Egypt has been rocked by violence since last week’s two-year anniversary of its 2011 revolution. Protesters have fumed over the slow pace of change and recent edicts by President Mohammed Morsy, who imposed a 30-day curfew on areas engulfed by violence.

State television reported that security forces were clearing the area in front of the palace as rioting continued.

“The continued attacks suggest a real breakdown in central power, we’re coming close to that,” said Steven Cook, a Council on Foreign Relations senior fellow. “… None of the political forces have control over the people in the streets.”

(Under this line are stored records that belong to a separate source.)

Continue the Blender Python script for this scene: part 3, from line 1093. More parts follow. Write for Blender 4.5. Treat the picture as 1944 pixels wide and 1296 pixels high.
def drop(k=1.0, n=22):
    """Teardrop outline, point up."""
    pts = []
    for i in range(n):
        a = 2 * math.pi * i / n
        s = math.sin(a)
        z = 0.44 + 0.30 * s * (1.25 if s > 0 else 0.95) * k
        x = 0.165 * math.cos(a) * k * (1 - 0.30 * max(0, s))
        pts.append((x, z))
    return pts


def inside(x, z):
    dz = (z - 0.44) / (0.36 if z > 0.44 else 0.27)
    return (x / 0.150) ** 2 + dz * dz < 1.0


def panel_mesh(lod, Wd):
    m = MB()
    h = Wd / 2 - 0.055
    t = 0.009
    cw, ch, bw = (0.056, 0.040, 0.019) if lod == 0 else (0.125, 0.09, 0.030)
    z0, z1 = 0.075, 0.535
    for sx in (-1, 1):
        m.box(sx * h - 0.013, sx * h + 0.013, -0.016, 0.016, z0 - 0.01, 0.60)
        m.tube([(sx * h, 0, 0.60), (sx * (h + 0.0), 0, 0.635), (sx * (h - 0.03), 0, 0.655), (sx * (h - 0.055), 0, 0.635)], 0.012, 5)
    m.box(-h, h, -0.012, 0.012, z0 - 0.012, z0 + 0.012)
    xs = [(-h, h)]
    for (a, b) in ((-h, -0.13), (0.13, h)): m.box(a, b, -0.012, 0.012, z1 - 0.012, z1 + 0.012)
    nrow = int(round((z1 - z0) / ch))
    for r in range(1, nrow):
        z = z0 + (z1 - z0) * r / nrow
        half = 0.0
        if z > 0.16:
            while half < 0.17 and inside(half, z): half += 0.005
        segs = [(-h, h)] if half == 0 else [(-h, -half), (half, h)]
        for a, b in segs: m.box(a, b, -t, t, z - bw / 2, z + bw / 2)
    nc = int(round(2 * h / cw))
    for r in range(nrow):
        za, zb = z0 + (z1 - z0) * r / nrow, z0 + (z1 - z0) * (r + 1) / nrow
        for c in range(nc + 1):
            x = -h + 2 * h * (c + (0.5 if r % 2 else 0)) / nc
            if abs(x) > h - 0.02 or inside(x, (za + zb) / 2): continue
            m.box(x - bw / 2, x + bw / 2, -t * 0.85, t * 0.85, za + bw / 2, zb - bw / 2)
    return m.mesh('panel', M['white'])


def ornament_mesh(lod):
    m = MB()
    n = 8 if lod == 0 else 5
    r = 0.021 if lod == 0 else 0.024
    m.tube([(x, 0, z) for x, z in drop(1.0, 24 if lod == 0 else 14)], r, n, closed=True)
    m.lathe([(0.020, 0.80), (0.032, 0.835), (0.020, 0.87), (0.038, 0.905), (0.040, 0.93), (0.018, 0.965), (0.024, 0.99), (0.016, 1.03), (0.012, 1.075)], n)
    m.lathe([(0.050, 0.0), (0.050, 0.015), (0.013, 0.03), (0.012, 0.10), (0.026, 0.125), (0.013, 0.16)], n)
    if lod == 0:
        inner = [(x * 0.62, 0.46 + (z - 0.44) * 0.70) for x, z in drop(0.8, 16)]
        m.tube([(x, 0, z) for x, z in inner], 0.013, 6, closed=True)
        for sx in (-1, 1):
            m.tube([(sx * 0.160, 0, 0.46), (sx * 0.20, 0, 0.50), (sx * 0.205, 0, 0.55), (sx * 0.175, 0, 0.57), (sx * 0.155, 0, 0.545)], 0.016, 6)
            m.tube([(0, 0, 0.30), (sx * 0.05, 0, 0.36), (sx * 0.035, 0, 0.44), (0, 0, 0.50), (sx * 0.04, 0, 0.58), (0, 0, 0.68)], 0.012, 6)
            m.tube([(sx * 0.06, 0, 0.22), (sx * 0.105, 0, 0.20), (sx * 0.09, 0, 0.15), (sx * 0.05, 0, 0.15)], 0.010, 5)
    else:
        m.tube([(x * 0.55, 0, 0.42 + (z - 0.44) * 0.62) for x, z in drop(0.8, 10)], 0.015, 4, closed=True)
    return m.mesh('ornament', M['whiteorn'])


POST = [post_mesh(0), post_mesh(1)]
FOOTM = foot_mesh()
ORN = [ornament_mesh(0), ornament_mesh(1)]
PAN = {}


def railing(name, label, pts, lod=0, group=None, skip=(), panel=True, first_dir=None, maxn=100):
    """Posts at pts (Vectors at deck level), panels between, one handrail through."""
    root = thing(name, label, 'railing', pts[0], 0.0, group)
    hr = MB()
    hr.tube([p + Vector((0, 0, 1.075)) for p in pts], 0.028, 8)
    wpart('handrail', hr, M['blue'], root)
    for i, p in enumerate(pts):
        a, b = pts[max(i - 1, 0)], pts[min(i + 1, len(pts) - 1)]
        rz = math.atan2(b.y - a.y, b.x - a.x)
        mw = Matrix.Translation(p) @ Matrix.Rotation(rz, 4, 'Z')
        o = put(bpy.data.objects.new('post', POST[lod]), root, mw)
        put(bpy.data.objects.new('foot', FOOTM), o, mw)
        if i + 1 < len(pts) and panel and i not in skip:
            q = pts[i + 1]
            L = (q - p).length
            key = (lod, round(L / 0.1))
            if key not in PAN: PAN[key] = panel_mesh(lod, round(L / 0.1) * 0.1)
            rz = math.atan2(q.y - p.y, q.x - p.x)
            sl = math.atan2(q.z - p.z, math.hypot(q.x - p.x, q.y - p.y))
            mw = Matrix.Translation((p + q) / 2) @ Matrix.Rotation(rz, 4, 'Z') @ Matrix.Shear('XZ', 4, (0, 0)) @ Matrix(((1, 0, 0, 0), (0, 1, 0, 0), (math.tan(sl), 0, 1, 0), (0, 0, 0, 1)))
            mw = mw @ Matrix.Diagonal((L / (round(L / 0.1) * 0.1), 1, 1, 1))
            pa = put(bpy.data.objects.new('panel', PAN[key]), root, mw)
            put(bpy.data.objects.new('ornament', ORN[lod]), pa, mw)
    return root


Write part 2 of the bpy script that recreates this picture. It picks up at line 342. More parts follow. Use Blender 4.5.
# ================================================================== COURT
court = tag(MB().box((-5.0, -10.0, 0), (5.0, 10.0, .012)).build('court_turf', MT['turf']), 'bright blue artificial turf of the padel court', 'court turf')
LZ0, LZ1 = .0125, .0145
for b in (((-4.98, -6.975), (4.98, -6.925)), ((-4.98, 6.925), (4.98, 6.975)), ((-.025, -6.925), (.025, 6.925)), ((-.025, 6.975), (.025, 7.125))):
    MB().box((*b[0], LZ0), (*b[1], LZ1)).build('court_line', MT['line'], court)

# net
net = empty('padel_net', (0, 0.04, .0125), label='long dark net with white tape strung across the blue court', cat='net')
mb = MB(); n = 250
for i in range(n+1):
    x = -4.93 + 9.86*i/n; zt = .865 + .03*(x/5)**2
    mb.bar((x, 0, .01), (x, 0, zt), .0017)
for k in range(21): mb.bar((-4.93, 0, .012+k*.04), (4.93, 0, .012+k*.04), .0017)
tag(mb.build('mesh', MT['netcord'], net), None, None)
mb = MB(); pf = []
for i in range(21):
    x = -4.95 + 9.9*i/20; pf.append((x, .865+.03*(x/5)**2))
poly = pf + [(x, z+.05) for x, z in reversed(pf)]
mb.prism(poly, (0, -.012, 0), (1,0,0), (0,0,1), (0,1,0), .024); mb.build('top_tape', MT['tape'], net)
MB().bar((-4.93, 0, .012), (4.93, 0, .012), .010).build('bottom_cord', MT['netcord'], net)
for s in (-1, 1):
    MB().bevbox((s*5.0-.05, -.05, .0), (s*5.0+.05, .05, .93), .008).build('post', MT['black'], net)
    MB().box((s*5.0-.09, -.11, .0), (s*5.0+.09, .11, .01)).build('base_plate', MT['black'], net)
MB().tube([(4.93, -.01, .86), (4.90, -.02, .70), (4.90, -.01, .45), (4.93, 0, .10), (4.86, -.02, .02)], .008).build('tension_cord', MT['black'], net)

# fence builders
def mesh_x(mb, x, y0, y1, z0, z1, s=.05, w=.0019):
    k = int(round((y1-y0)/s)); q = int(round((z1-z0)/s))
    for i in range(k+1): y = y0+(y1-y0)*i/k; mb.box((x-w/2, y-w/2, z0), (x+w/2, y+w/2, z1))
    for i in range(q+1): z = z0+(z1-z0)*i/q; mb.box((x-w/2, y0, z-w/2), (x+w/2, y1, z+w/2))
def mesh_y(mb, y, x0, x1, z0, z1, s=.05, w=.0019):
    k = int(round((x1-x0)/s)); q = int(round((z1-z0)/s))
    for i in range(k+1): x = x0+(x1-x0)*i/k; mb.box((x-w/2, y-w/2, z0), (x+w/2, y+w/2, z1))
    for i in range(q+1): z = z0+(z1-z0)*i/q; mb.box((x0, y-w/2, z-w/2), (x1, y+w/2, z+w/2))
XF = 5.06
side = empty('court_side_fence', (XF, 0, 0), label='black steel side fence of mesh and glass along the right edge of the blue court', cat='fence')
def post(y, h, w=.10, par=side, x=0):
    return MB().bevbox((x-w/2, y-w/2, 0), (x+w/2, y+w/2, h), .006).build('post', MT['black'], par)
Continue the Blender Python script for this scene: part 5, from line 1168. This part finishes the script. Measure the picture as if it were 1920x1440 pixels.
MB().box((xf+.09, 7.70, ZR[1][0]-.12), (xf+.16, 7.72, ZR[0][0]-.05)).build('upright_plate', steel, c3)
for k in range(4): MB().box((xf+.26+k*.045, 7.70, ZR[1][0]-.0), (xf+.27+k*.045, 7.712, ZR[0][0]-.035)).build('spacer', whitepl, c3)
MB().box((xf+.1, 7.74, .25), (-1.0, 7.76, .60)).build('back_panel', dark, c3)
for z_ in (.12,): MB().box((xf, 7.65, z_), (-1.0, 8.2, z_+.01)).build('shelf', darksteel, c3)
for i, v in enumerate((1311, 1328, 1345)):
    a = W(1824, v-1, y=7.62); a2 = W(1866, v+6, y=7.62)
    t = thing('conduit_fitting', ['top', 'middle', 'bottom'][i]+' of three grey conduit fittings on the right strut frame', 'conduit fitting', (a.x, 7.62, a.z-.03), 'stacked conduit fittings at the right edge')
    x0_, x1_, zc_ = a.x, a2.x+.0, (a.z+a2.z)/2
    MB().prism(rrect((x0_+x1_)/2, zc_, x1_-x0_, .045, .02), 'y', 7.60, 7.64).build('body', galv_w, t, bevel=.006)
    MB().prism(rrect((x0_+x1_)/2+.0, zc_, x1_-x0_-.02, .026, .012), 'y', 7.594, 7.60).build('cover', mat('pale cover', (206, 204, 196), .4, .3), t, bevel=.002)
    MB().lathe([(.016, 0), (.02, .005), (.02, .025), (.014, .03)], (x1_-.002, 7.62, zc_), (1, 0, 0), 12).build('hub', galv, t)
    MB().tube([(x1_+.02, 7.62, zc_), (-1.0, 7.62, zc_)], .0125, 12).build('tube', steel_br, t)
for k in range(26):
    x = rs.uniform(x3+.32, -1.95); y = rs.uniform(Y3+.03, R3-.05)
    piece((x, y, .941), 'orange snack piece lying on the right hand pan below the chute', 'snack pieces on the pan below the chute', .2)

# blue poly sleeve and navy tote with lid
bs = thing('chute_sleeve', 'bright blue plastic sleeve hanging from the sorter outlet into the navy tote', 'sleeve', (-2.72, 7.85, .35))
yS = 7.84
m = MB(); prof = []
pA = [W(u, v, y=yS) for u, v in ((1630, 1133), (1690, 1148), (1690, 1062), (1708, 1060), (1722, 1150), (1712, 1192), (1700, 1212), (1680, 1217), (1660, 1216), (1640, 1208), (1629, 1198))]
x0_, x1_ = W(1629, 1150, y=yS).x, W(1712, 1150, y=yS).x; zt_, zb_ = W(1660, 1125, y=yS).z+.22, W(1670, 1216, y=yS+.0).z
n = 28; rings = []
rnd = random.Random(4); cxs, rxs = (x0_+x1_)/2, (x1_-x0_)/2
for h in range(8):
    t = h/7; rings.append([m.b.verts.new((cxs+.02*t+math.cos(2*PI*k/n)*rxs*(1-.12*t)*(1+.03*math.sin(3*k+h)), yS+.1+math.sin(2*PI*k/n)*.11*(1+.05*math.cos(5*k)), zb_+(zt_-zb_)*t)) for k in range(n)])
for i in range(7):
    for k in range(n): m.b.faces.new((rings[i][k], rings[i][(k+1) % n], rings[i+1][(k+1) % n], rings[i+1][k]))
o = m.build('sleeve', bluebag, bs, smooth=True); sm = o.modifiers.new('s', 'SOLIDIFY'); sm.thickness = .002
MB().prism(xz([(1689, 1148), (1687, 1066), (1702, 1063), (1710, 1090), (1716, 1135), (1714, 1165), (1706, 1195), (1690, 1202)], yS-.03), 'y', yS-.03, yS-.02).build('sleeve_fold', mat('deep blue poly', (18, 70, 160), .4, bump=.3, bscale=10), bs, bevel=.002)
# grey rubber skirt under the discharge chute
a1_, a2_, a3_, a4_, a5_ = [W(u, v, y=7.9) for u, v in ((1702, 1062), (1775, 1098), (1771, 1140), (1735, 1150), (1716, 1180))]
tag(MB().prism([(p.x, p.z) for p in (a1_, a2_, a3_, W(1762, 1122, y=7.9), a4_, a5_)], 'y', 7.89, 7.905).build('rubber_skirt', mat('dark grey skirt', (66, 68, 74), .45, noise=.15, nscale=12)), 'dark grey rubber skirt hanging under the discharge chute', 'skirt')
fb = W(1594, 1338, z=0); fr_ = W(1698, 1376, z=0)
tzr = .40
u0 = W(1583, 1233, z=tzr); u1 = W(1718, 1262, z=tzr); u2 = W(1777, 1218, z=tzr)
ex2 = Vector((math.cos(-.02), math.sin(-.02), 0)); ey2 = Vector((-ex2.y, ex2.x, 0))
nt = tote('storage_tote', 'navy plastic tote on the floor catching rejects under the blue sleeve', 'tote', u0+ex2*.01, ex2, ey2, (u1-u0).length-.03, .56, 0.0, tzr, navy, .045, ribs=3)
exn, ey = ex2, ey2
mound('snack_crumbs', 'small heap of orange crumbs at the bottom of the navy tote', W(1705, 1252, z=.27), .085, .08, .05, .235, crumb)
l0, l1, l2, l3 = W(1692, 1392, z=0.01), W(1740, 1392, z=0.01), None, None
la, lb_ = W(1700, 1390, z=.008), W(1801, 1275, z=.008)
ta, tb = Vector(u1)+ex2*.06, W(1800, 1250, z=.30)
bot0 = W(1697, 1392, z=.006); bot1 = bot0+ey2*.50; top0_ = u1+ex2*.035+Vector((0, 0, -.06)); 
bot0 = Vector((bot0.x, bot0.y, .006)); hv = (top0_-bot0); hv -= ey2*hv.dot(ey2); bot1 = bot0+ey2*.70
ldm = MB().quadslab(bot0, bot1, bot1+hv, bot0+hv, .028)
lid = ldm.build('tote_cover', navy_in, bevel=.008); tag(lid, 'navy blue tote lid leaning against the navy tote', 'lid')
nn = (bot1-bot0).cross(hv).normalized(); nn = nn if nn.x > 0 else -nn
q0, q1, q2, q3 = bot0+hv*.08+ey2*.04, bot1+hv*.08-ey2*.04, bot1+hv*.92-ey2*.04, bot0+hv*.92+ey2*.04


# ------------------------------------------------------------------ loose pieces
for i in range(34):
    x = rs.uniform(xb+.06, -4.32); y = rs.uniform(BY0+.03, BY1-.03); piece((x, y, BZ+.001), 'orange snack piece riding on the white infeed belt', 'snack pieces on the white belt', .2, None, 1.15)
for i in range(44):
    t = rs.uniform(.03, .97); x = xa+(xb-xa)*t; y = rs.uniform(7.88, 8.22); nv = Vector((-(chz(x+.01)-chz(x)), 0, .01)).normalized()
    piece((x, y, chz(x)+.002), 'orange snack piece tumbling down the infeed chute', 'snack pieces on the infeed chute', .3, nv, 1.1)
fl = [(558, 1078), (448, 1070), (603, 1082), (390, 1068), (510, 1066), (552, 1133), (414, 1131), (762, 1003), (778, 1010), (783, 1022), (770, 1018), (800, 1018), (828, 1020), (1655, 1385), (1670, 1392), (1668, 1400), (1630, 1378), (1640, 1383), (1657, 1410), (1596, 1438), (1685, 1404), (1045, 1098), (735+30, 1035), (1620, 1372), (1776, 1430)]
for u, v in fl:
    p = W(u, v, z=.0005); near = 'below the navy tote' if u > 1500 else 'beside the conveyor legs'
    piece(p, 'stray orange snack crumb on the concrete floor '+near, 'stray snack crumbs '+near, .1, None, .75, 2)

A rash of political and economic discontent mixed with anarchists as both Morsy and opposition groups vowed to keep their supporters off the streets in an effort to avoid further bloodshed.

Earlier this week, anti-government protesters ignored Morsy’s curfew in cities along the Suez Canal and clashed with police and troops, raising more questions about the stability of the Middle East’s most populous nation.

Outgoing U.S. Secretary of State Hillary Clinton, in an interview with CNN this week, echoed concerns about what a collapse of the Egyptian state could mean for the broader region.

“I think that would lead to incredible chaos and violence on a scale that would be devastating,” she said Tuesday at the State Department. “There has to be some understanding by the new government that the aspirations that the people were expressing during the revolution in Egypt have to be taken seriously.”

Friday’s protests are the latest in the seesaw struggle between Egypt’s first democratically elected president and dissidents who say his tenure is a throwback to past dictatorships, particularly the reign of President Hosni Mubarak, toppled in the popular revolt two years ago.

Dozens of deaths have resulted, prompting Navi Pillay, the U.N. high commissioner for human rights, to denounce the violence and call for dialogue among all parties.

She said Morsy’s state of emergency declaration should be governed by the rule of law, in line with international standards, and urged him to listen to the demands of demonstrators and take action to deal with problems in the judicial system.